I am not sure that the term left or right wing mean anything at all anymore. To me, the biggest problem is that Great Britain simply doesn't seem to have any serious politicians. To me Starmer is a lawyer in the wrong job. He's clever, but he is not a politician. Only possibly Andy Burnham actually looks like a politician with a grip on reality in Labour. Kemi Badenoch? The Tories should sack her tomorrow and simply replace her with James Cleverly. He is far from perfect but at least he is someone who can string two sentences together without making everyone in the room roll their eyes. Ed Davey is a good leader of the Lib Dems, if they want to always be a protest party. Then there is Nigel Farage. The more I see of him, the clearer it is to me that the man is a complete charlatan.

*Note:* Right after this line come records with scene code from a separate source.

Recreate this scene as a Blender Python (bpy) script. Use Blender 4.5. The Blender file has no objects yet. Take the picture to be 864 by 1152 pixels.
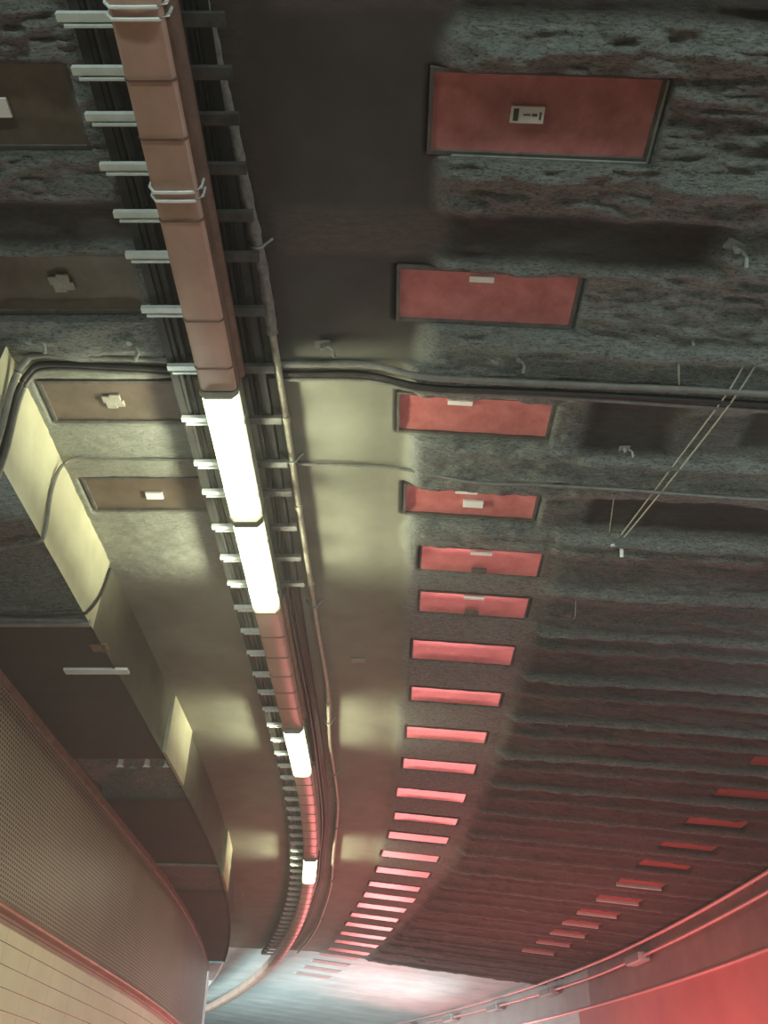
import bpy, bmesh, math, random
import numpy as np
random.seed(7)
SC = bpy.context.scene
COL = SC.collection
EYE = 1.3                      # camera height above the road; all h values are heights above the eye
R, S0 = 42.9, 7.15             # the tunnel runs straight for S0 metres, then bends left with radius R
H0, FALL = 3.1, 0.08           # ceiling above the eye, and its fall towards the right wall

# ------------------------------------------------------------------ frame
def P(s, o, h):
    if s <= S0:
        return (o, s, h + EYE)
    a = (s - S0) / R
    return (-R + (R + o) * math.cos(a), S0 + (R + o) * math.sin(a), h + EYE)
def ang(s):
    return 0.0 if s <= S0 else (s - S0) / R
def HB(o):
    return H0 - FALL * max(0.0, o)
def sub(a, b): return (a[0]-b[0], a[1]-b[1], a[2]-b[2])

# ------------------------------------------------------------------ materials
def rgb(c): return (c[0], c[1], c[2], 1)
class NT:
    def __init__(s, name):
        s.m = bpy.data.materials.new(name); s.m.use_nodes = True
        s.t = s.m.node_tree; s.n = s.t.nodes; s.l = s.t.links
        s.b = s.n['Principled BSDF']
    def new(s, k, **kw):
        n = s.n.new(k)
        for a, v in kw.items(): setattr(n, a, v)
        return n
    def link(s, a, b): s.l.new(a, b)
    def math(s, op, a, b=None, clamp=False):
        n = s.new('ShaderNodeMath', operation=op, use_clamp=clamp)
        for i, v in enumerate((a, b)):
            if v is None: continue
            if isinstance(v, (int, float)): n.inputs[i].default_value = v
            else: s.link(v, n.inputs[i])
        return n.outputs[0]
    def mix(s, f, a, b):
        n = s.new('ShaderNodeMix', data_type='RGBA')
        for i, v in ((0, f), (6, a), (7, b)):
            if isinstance(v, (int, float)): n.inputs[i].default_value = v
            elif isinstance(v, tuple): n.inputs[i].default_value = rgb(v)
            else: s.link(v, n.inputs[i])
        return n.outputs[2]
    def noise(s, scale, detail=4, rough=.6, vec=None):
        n = s.new('ShaderNodeTexNoise')
        n.inputs['Scale'].default_value = scale; n.inputs['Detail'].default_value = detail
        n.inputs['Roughness'].default_value = rough
        if vec is not None: s.link(vec, n.inputs['Vector'])
        return n.outputs['Fac']
    def ramp(s, f, stops):
        n = s.new('ShaderNodeValToRGB'); e = n.color_ramp.elements
        while len(e) < len(stops): e.new(.5)
        for x, (p, c) in zip(e, stops): x.position = p; x.color = rgb(c)
        s.link(f, n.inputs[0]); return n.outputs[0]
    def bump(s, hgt, strength=.4, dist=.02):
        n = s.new('ShaderNodeBump'); n.inputs['Strength'].default_value = strength
        n.inputs['Distance'].default_value = dist; s.link(hgt, n.inputs['Height'])
        s.link(n.outputs[0], s.b.inputs['Normal'])
    def col(s, c):
        if isinstance(c, tuple): s.b.inputs['Base Color'].default_value = rgb(c)
        else: s.link(c, s.b.inputs['Base Color'])
    def set(s, **kw):
        for k, v in kw.items(): s.b.inputs[k.replace('_', ' ')].default_value = v
def obj_coord(m, scale=(1, 1, 1), kind='Object'):
    t = m.new('ShaderNodeTexCoord'); mp = m.new('ShaderNodeMapping')
    mp.inputs['Scale'].default_value = scale
    m.link(t.outputs[kind], mp.inputs['Vector']); return mp.outputs[0]
MATS = {}
def grime(name, c1, c2, rough=.6, metal=0, scale=8, bump=.15, coat=0, coat_rough=.25, spec=.5, bd=.01):
    m = NT(name); v = obj_coord(m)
    f = m.noise(scale, 5, .65, v)
    m.col(m.ramp(f, [(.3, c1), (.7, c2)]))
    m.set(Roughness=rough, Metallic=metal)
    m.b.inputs['Specular IOR Level'].default_value = spec
    if coat: m.b.inputs['Coat Weight'].default_value = coat; m.b.inputs['Coat Roughness'].default_value = coat_rough
    if bump: m.bump(m.noise(scale*6, 4, .7, v), bump, bd)
    MATS[name] = m.m; return m.m
def emitter(name, c, st):
    m = NT(name); m.col((.9, .9, .8)); m.set(Roughness=.3)
    m.b.inputs['Emission Color'].default_value = rgb(c); m.b.inputs['Emission Strength'].default_value = st
    MATS[name] = m.m; return m.m

grime('trunk_paint', (.46, .275, .21), (.60, .38, .30), .42, 0, 5, .08, coat=.5, coat_rough=.4)
grime('trunk_side', (.12, .07, .055), (.24, .14, .10), .5, 0, 9, .2)
grime('red_paint', (.44, .11, .10), (.66, .22, .21), .38, 0, 9, .25, coat=1.0, coat_rough=.32)
grime('brown_paint', (.10, .075, .055), (.16, .12, .09), .5, 0, 7, .15)
grime('pink_paint', (.62, .36, .34), (.72, .45, .43), .5, 0, 9, .1, coat=.3)
grime('dull_red', (.26, .06, .055), (.36, .10, .09), .45, 0, 9, .2, coat=.2)
grime('frame_dark', (.07, .06, .052), (.14, .125, .11), .6, 0, 20, .4)
grime('galv', (.66, .74, .72), (.82, .88, .86), .42, .15, 20, .1)
grime('galv_dull', (.20, .215, .20), (.34, .36, .33), .55, .3, 18, .2)
grime('rung_shade', (.035, .034, .032), (.10, .10, .095), .6, .2, 14, .2)
grime('black_steel', (.010, .010, .010), (.028, .026, .024), .6, 0, 12, .2)
grime('black_rubber', (.012, .012, .012), (.03, .028, .026), .5, 0, 12, .1)
grime('cable_grey', (.10, .098, .088), (.19, .185, .165), .5, 0, 15, .15)
grime('conduit_metal', (.30, .28, .22), (.46, .44, .34), .45, .2, 25, .25)
grime('conduit_crust', (.24, .22, .195), (.46, .43, .39), .8, 0, 30, 1.0, bd=.02)
grime('pink_pipe', (.60, .34, .32), (.72, .44, .42), .35, .0, 12, .1, coat=.3)
grime('white_tag_strip', (.86, .83, .79), (.94, .91, .88), .55, 0, 30, 0)
grime('tag_ink', (.05, .045, .04), (.12, .10, .09), .6, 0, 30, 0)
grime('pale_mark', (.26, .25, .20), (.36, .34, .28), .7, 0, 30, .1)
grime('wire', (.30, .30, .25), (.42, .42, .36), .6, 0, 30, .1)
grime('white_metal', (.62, .66, .65), (.75, .78, .77), .5, 0, 10, .1)
grime('lamp_body', (.22, .21, .17), (.34, .33, .27), .45, .2, 10, .1)
grime('white_post', (.80, .84, .83), (.90, .92, .92), .55, 0, 3, .05)
grime('asphalt', (.10, .098, .095), (.16, .155, .15), .8, 0, 30, .4)
grime('rust', (.16, .10, .07), (.25, .17, .12), .8, 0, 20, .4)
emitter('tube_light', (1.0, 1.0, .66), 4.5)

def spray_mat():
    m = NT('sprayed_ceiling')
    a = m.new('ShaderNodeAttribute', attribute_name='zone')   # r: sprayed coat, g: cream paint, b: dark bands and painted shade
    sp = m.new('ShaderNodeSeparateColor'); m.link(a.outputs['Color'], sp.inputs[0])
    v = obj_coord(m, (1, 1, 1)); vs = obj_coord(m, (3.0, 9.0, 9.0))
    n1 = m.noise(2.2, 6, .65, v); n2 = m.noise(6, 6, .75, vs); n3 = m.noise(14, 5, .8, vs)
    spray = m.mix(m.math('MULTIPLY', m.math('SUBTRACT', n2, .3, True), 2.4, True), (.23, .24, .22), (.58, .63, .59))
    spray = m.mix(m.math('MULTIPLY', m.math('SUBTRACT', n1, .38, True), .35, True), spray, (.19, .18, .155))
    spray = m.mix(m.math('MULTIPLY', m.math('SUBTRACT', .50, n3, True), 7.0, True), spray, (.085, .08, .07))
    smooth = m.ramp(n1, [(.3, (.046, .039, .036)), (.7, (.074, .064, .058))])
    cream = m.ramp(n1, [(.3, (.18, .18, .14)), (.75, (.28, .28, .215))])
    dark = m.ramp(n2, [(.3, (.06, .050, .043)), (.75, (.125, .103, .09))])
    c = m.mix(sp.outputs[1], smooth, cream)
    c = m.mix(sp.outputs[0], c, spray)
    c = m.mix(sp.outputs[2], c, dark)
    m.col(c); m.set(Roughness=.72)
    hgt = m.math('ADD', m.math('MULTIPLY', n2, 1.0), m.math('MULTIPLY', n3, .8))
    bp = m.new('ShaderNodeBump'); bp.inputs['Distance'].default_value = .08
    m.link(m.math('ADD', m.math('MULTIPLY', sp.outputs[0], .85), .10), bp.inputs['Strength'])
    m.link(hgt, bp.inputs['Height']); m.link(bp.outputs[0], m.b.inputs['Normal'])
    MATS['spray'] = m.m
spray_mat()
grime('pale_lit_ceiling', (.50, .56, .55), (.72, .77, .75), .55, 0, 1.5, .3, bd=.02)  # part of the far stretch's brightness sits in this base colour
def bulk_mat():
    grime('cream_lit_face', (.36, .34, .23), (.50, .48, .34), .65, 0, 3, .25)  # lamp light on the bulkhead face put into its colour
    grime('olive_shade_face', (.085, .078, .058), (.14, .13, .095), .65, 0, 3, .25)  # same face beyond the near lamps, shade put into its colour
    grime('soffit_dark', (.075, .064, .055), (.12, .10, .088), .55, 0, 2.5, .2)
bulk_mat()

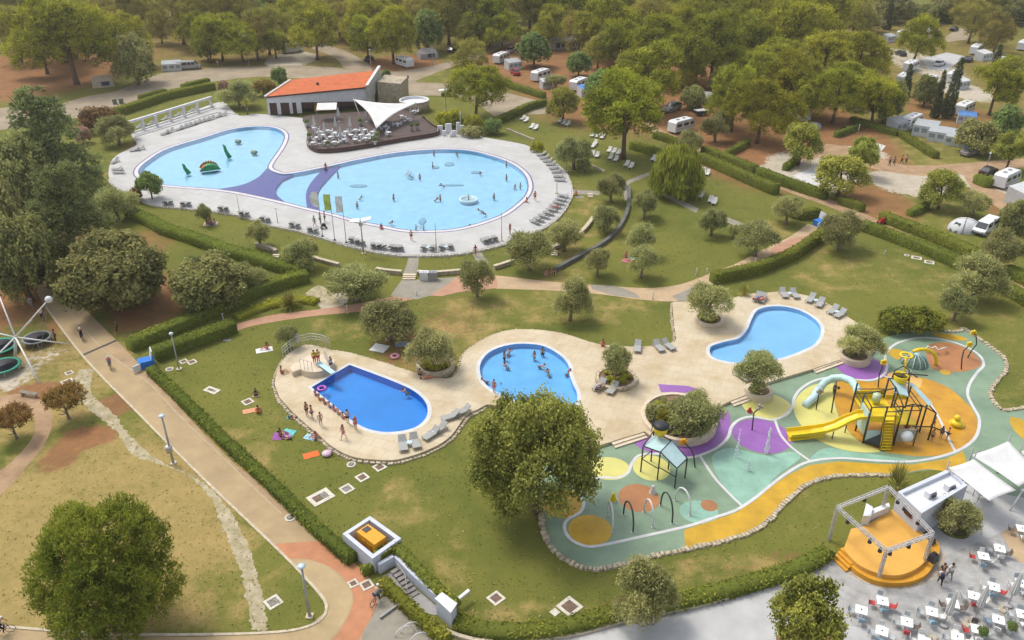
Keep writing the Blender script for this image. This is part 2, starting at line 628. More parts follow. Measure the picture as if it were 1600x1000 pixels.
SOIL=[(50,110,150,45,1.0),(110,100,120,40,.95),(630,100,60,16,.95),(690,480,90,26,.35),(180,632,30,20,1.0),(140,682,44,18,1.0),(95,712,34,28,.8),(60,612,50,16,.95),(30,640,40,20,.6),(100,500,30,24,.7),(75,540,60,30,.5),
  (1180,235,120,55,.95),(1110,180,100,60,.8),(1370,315,60,34,.75),(1390,340,40,22,.7),(240,470,60,50,.8),(60,430,110,80,.95),(210,390,60,40,.6),(1250,60,420,120,.5),(450,40,330,60,.55),
  (640,545,60,34,.62),(700,505,60,30,.48),(1310,205,70,60,.85),(1000,140,200,60,.9),(820,95,90,40,.85),(1480,175,70,40,.7),(1450,90,120,40,.5),(850,800,20,40,.5),(1240,880,60,24,.5),
  (980,950,60,20,.55),(225,225,30,14,.6),(160,470,60,20,.6),(1560,320,40,30,.7),(1575,440,30,20,.5),(1130,880,90,14,.35),(240,610,30,22,.3),(330,920,30,20,.3),(440,600,20,30,.2),(330,530,26,12,.5),(545,20,900,26,.45),(820,100,800,40,.3)]
PALE=[(1260,262,60,26,.85),(1225,275,46,20,.85),(1420,285,60,22,.8),(1320,270,40,14,.85),(455,93,36,12,1.0),(1290,285,30,16,.9),(1500,140,40,20,.7),(1440,100,50,30,.6),(1535,285,40,18,.7),(1560,300,26,10,.8),(520,470,22,16,.9),(1000,135,14,8,.4),(1340,240,50,14,.7),(60,560,40,22,.5),(90,548,40,12,.45),(20,590,40,26,.6),(1590,100,50,30,.5)]
GRAVEL_TRACK=[((135,580),14),((125,610),16),((160,645),16),((190,675),14),((215,705),11),((250,722),9),((300,745),8),((335,780),8),((358,815),12),((375,855),14),((388,895),13),((396,940),14),((405,985),15)]
def zone_array(Xg,Yg):
 z=np.zeros((3,)+Xg.shape)
 for k,lst in enumerate((DRY,SOIL,PALE)):
  for (a,b_,rx,ry,w) in lst:
   c=P(a,b_)
   sx=rx/S(max(b_,20))
   sy=abs(P(a,max(b_-ry,-35)).y-P(a,b_+ry).y)/2
   d=((Xg-c.x)/sx) ** 2+((Yg-c.y)/sy) ** 2
   z[k]=np.maximum(z[k],w*np.clip(1.35-0.75*d,0,1))
 far=np.clip((Yg-300)/60,0,1)
 z[1]=np.maximum(z[1],0.35*far)
 return z
HOLES=[]                                            # outlines under which the ground is cut out (pool basins)
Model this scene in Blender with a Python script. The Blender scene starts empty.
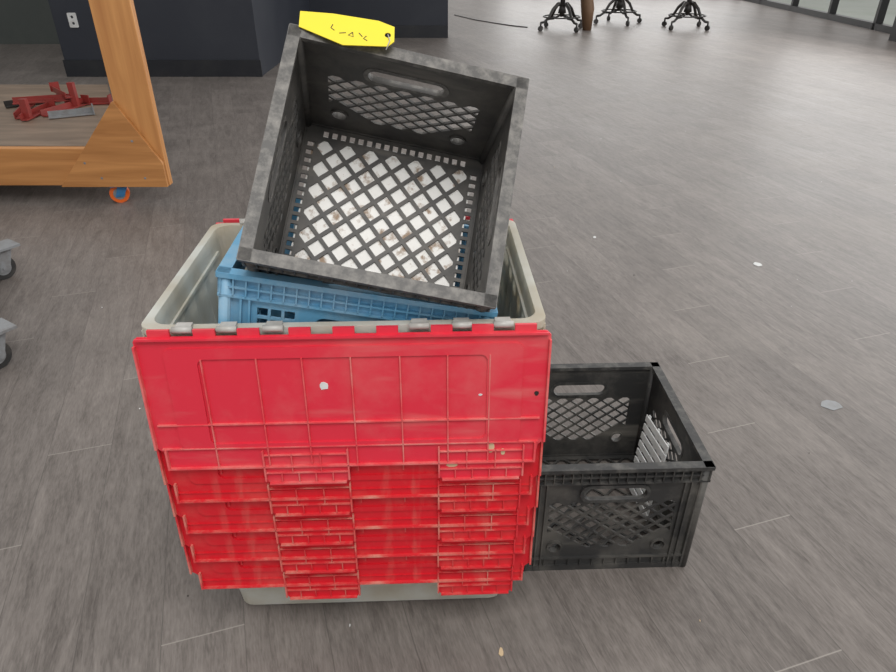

He has had a big influx of Tories, who I assume will want to actually run the party as a professional political organisation. Farage is very good at being a fringe opposition figure. When he faces proper scrutiny, he becomes a different beast. I've no idea where this will lead us. I suspect that if any of the non reform parties get their act together, they might well clean up. I expect Reform to implode over the next two years. If you look at the likes of Anne Widdecombe, Nadine Dorries and the other Tories who have joined them, it is hard to see them ever evolving a harmonious party and winning strategy. They will need to do more than not be Labour to actually win a general election. Some Reform types are getting very excited about the idea of an early general election. The one thing I can guarantee is that turkeys don't vote for Xmas and whilst Labour are behind in the polls, with a super majority, their MP's will happily keep the wages rolling in. And as for Yaxley-Lennon and his dreams of an English civil war. It won't happen. We are British and we just don't do that.